[Recorded data]

---------------

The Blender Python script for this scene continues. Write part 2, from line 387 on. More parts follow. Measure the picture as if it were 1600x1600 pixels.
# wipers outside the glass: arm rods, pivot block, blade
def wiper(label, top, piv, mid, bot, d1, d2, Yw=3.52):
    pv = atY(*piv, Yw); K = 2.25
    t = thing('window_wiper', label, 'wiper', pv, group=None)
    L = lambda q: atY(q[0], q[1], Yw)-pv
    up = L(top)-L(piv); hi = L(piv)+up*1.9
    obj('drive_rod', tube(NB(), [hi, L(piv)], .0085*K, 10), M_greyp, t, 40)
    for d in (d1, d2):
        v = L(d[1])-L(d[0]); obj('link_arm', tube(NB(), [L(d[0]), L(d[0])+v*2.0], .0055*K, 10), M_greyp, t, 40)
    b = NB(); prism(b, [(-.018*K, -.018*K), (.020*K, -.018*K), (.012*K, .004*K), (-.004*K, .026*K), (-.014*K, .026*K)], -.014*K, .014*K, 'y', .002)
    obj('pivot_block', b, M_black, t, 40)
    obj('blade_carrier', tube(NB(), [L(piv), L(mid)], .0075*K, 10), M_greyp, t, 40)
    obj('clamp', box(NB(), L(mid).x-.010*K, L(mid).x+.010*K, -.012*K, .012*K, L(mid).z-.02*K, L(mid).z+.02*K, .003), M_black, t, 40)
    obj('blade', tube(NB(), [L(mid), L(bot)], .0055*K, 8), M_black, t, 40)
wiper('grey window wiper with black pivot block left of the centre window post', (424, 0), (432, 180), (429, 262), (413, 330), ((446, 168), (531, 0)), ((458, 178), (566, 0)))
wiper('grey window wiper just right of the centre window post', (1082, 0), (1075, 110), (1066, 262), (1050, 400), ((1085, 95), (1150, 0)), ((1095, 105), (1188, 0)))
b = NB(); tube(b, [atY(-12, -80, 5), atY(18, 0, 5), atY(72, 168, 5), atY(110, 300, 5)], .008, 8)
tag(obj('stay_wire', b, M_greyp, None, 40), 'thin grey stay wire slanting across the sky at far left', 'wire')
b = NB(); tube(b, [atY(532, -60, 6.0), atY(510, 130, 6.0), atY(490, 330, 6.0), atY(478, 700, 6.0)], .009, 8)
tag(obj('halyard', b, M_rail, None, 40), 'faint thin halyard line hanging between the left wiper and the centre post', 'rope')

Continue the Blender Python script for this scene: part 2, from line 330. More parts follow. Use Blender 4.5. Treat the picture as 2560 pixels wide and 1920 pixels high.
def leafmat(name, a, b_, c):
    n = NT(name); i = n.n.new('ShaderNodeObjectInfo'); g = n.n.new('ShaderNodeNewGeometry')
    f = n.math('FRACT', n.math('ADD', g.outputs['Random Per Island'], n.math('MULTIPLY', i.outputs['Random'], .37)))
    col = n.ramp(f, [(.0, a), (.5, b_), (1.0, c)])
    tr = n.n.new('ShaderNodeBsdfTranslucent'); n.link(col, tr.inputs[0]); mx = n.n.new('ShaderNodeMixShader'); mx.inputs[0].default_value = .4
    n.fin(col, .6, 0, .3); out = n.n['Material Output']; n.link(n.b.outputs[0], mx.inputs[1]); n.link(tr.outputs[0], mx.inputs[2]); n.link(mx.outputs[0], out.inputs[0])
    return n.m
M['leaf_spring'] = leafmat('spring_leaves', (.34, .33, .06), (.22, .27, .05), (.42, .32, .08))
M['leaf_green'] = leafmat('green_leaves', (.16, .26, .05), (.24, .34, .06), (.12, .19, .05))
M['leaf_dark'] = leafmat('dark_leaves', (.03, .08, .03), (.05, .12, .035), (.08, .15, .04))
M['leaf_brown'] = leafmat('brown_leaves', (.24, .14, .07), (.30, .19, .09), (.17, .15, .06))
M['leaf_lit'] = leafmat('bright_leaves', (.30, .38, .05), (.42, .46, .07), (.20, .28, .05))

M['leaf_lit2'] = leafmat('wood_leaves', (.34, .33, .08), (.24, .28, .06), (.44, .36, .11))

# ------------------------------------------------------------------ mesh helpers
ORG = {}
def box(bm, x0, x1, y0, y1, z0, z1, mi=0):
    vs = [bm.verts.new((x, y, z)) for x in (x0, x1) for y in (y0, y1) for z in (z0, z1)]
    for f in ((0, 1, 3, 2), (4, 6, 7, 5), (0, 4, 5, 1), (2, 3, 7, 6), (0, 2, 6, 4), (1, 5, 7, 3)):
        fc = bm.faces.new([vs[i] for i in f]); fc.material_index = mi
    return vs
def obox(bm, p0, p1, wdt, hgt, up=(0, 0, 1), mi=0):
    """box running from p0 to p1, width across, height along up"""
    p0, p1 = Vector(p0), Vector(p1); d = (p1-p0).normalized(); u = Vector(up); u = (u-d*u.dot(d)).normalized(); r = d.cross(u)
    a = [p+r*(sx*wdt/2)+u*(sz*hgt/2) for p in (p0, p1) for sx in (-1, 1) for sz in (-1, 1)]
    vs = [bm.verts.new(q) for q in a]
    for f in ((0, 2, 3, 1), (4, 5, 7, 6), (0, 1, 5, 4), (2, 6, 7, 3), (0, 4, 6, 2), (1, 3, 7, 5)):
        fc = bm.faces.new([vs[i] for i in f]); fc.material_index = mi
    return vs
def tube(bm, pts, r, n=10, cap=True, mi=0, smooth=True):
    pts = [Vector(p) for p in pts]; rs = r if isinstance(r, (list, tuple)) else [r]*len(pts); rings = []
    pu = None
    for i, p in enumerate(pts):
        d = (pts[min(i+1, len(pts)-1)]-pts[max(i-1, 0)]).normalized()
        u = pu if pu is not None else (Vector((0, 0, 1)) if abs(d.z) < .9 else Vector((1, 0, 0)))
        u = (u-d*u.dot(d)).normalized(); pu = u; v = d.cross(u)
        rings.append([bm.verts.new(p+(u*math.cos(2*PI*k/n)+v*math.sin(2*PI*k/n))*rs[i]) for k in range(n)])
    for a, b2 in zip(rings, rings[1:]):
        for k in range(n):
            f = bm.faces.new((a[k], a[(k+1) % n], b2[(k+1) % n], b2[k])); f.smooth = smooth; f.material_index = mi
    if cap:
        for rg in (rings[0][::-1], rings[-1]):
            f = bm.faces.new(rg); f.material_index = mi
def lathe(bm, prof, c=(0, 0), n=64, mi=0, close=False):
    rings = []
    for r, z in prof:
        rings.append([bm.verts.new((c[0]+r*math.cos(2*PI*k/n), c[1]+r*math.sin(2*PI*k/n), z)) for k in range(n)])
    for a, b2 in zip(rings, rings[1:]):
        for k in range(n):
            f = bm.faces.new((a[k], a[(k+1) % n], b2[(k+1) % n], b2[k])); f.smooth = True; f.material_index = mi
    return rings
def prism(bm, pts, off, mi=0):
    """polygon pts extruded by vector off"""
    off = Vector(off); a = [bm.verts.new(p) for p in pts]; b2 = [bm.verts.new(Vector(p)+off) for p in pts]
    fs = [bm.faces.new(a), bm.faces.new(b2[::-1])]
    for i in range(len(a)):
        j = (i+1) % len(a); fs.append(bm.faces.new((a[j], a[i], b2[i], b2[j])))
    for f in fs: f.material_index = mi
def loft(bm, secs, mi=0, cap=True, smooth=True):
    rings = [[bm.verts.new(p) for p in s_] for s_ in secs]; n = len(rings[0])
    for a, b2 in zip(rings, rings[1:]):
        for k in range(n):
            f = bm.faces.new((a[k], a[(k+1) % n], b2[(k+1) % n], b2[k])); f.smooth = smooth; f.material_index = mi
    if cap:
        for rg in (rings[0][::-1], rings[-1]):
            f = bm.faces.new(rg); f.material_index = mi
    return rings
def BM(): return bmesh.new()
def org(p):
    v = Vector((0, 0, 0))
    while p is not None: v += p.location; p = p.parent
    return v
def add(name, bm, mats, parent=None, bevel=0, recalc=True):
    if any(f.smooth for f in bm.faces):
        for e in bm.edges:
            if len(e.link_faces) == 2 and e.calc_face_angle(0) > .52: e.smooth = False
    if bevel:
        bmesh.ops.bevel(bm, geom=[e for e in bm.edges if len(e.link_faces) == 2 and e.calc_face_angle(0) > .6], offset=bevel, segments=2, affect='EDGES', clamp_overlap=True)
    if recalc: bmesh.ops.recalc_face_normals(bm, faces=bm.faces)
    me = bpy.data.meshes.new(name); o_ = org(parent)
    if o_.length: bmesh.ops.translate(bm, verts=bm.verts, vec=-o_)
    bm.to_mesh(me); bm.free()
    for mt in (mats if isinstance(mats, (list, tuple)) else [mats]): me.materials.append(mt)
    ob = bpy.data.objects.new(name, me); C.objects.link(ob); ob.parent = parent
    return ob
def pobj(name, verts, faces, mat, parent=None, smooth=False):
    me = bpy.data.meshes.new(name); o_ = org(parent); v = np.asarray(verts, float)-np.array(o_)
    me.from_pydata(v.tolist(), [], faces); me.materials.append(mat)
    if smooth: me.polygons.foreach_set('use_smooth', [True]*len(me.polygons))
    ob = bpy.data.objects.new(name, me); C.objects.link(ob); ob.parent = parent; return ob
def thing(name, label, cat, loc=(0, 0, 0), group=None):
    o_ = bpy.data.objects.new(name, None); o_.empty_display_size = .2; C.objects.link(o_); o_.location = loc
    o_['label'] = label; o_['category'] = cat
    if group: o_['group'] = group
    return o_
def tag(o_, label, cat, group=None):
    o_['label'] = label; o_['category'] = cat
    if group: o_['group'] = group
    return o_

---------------

_Task directions:_
Gather each line from the entries above that includes the word "parts".

_Response below:_
The Blender Python script for this scene continues. Write part 2, from line 387 on. More parts follow. Measure the picture as if it were 1600x1600 pixels.
Continue the Blender Python script for this scene: part 2, from line 330. More parts follow. Use Blender 4.5. Treat the picture as 2560 pixels wide and 1920 pixels high.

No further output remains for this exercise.